Passivation Species Suppress Atom-by-Atom Wear of Microcrystalline Diamond

Despite its supreme hardness, (synthetic) diamond wears. Due to the small volume loss involved, diamond wear is challenging to quantify, specifically for multicontact interfaces. Consequently, identifying which wear mechanisms dominate the degradation of macroscopically loaded diamond interfaces has remained an open challenge. Using a topography difference method based on atomic force microscopy imaging, we observe the wear of multi-asperity microcrystalline diamond (MCD) surfaces sliding nonrepeatedly against silicon nitride (Si₃N₄)-coated silicon wafers.

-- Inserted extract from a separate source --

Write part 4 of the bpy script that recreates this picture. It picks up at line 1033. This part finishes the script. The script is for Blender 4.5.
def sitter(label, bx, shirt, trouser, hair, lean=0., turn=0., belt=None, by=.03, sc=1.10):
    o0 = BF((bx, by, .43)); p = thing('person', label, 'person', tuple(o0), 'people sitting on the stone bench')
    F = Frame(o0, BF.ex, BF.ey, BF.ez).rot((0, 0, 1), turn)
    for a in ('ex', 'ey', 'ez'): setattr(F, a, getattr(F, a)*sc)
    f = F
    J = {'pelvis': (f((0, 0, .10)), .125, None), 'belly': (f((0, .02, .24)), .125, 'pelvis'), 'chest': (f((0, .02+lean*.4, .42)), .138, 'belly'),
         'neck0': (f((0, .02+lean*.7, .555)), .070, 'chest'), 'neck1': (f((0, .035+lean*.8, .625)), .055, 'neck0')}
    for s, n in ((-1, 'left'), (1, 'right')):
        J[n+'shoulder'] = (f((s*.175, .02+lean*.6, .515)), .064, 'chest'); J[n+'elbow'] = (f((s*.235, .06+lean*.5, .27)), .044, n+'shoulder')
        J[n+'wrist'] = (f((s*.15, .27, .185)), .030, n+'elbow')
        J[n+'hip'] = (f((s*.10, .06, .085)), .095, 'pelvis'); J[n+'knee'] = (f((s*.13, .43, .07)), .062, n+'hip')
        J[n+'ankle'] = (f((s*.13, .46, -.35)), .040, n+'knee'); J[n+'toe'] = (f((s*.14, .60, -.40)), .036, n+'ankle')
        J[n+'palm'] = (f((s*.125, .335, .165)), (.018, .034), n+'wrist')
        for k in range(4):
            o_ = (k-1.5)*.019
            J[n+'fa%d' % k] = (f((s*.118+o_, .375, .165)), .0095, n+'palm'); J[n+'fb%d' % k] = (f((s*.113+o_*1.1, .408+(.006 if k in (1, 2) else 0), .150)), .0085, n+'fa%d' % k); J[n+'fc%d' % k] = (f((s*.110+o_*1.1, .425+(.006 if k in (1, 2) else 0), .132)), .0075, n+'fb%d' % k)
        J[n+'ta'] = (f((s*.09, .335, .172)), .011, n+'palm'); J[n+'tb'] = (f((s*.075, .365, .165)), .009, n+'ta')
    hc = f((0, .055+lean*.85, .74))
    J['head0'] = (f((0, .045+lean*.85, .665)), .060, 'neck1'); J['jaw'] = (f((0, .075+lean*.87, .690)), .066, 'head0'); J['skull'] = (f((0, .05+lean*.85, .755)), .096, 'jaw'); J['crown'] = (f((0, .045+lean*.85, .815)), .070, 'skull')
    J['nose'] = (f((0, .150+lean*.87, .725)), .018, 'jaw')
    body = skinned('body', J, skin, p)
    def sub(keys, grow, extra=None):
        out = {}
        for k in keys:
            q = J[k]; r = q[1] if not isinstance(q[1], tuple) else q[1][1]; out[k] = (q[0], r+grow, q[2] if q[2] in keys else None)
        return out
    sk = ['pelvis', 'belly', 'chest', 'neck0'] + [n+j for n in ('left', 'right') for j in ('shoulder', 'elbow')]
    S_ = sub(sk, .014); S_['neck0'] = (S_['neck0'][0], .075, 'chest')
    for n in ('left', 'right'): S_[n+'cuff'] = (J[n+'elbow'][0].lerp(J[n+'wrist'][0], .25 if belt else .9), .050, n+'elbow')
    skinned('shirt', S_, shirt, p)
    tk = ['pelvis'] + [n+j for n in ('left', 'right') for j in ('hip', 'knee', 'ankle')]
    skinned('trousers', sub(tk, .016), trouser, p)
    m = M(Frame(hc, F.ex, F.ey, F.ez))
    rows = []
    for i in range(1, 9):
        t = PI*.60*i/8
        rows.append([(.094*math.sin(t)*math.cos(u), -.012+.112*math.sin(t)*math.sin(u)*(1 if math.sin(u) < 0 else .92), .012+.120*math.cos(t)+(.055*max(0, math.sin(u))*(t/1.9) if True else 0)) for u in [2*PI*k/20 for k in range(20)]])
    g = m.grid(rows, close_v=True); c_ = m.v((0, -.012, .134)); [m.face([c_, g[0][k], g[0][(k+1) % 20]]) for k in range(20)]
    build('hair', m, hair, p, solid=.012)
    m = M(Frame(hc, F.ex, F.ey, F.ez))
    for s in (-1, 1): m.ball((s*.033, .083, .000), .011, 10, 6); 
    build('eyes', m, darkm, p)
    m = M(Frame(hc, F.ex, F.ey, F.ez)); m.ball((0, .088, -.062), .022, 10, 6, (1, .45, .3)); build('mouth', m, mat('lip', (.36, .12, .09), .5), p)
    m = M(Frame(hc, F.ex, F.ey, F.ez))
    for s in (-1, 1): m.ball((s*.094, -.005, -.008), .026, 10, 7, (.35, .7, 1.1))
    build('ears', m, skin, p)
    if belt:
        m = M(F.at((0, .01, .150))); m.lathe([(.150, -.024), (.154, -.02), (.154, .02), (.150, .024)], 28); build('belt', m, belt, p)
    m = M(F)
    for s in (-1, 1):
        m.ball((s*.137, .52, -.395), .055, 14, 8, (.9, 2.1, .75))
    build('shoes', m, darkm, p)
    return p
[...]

By examining the wear scars on Si₃N₄, which can be seen as footprints of the MCD surface, we are uniquely able to track the nanoscale wear of individual MCD crystallites. Our MCD wear measurements show that the diamond wears atom-by-atom and that this wear is accelerated in the absence of passivation species in the environment. This conclusion is confirmed by ab initio molecular dynamics simulations, highlighting how diamond surface passivation suppresses interfacial bonding. Our results thus demonstrate that atom-by-atom wear occurs even in realistic, multi-asperity diamond contacts and that environmental passivation provides a practical and effective means to control interfacial degradation in advanced tribological systems.